The scientists used the older data to determine a historical benchmark for the highest temperatures on the ocean's surface — a heat extreme — and then looked at how often, and how much of the ocean, surpassed that benchmark. 

The scientists determined the benchmark by finding the most dramatically hot temperature extremes for the ocean's surface over a period spanning 1870 to 1919, including only the top 2% of temperature recordings. They defined this number as "extreme heat" and compared it to temperatures we have recorded in recent years. 

In 2014, for the first time, more than half the ocean surface surpassed the heat benchmark at the same time. The trend worsened, with 57% of the ocean exceeding the benchmark in 2019, the last year included in the study's analysis. When scientists applied the same benchmark to the end of the 1800s, just 2% of the ocean temperatures were over that mark. 

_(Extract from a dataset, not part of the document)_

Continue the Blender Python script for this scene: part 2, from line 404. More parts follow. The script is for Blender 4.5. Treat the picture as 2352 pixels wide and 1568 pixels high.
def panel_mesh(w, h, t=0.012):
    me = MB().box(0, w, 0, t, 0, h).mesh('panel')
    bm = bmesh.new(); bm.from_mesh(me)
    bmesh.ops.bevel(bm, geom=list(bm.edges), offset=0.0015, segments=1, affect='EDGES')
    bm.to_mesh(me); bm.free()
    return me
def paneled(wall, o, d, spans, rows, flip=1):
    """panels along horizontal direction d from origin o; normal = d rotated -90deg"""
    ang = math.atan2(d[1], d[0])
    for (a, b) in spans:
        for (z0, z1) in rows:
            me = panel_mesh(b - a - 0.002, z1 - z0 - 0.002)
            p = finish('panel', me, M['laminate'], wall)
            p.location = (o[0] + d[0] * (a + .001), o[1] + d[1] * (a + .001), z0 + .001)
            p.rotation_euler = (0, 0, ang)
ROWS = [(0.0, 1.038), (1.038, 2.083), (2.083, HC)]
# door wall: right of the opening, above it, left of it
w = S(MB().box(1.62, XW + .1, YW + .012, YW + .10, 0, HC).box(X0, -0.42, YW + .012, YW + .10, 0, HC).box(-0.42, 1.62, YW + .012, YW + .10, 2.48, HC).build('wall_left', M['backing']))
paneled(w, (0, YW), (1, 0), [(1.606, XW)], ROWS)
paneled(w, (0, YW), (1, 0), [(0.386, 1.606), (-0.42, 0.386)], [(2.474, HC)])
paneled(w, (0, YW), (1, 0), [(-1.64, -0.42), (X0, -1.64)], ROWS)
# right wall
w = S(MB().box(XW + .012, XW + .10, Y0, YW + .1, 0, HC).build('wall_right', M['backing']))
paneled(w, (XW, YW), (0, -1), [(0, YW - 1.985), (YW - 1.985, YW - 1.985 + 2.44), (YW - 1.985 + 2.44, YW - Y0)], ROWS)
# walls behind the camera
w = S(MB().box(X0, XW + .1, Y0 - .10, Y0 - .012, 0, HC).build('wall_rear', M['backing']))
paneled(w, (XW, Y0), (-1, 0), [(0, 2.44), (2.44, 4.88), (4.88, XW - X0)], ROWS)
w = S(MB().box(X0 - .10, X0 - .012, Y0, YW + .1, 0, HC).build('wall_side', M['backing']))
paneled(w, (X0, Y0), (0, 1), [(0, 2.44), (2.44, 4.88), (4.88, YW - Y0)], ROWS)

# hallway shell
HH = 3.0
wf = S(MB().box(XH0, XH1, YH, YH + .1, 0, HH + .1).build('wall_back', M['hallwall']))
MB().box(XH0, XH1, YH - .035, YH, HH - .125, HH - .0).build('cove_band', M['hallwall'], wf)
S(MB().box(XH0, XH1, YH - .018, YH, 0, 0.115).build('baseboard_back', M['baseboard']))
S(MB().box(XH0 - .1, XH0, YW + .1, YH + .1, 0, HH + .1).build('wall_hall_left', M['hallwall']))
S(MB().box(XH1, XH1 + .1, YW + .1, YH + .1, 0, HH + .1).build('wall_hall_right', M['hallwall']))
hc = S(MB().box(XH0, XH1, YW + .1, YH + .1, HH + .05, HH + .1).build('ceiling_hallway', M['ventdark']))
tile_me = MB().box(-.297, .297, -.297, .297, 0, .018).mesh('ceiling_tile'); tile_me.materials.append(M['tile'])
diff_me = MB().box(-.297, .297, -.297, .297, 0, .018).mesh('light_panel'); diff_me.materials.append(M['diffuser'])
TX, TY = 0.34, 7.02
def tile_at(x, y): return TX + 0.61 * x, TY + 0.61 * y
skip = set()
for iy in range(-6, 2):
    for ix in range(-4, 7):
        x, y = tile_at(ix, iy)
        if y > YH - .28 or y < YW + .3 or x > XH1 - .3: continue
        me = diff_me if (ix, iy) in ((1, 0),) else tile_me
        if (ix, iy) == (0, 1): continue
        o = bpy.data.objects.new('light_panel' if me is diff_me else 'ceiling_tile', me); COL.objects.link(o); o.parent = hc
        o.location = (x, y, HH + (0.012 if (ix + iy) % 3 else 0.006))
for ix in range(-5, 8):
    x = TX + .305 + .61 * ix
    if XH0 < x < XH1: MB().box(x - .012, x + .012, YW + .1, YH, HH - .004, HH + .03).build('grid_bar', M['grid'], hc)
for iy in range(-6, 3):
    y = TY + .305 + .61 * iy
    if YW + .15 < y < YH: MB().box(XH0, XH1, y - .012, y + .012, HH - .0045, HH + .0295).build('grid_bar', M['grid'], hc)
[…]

"These dramatic changes we've recorded in the ocean are yet another piece of evidence that should be a wake-up call to act on climate change," Dr. Kyle Van Houtan, leader of the research team during his tenure as chief scientist for the aquarium, said in a press release. "We are experiencing it now, and it is speeding up."

"Today, the majority of the ocean's surface has warmed to temperatures that only a century ago occurred as rare, once-in-50-year extreme warming events," Van Houtan added.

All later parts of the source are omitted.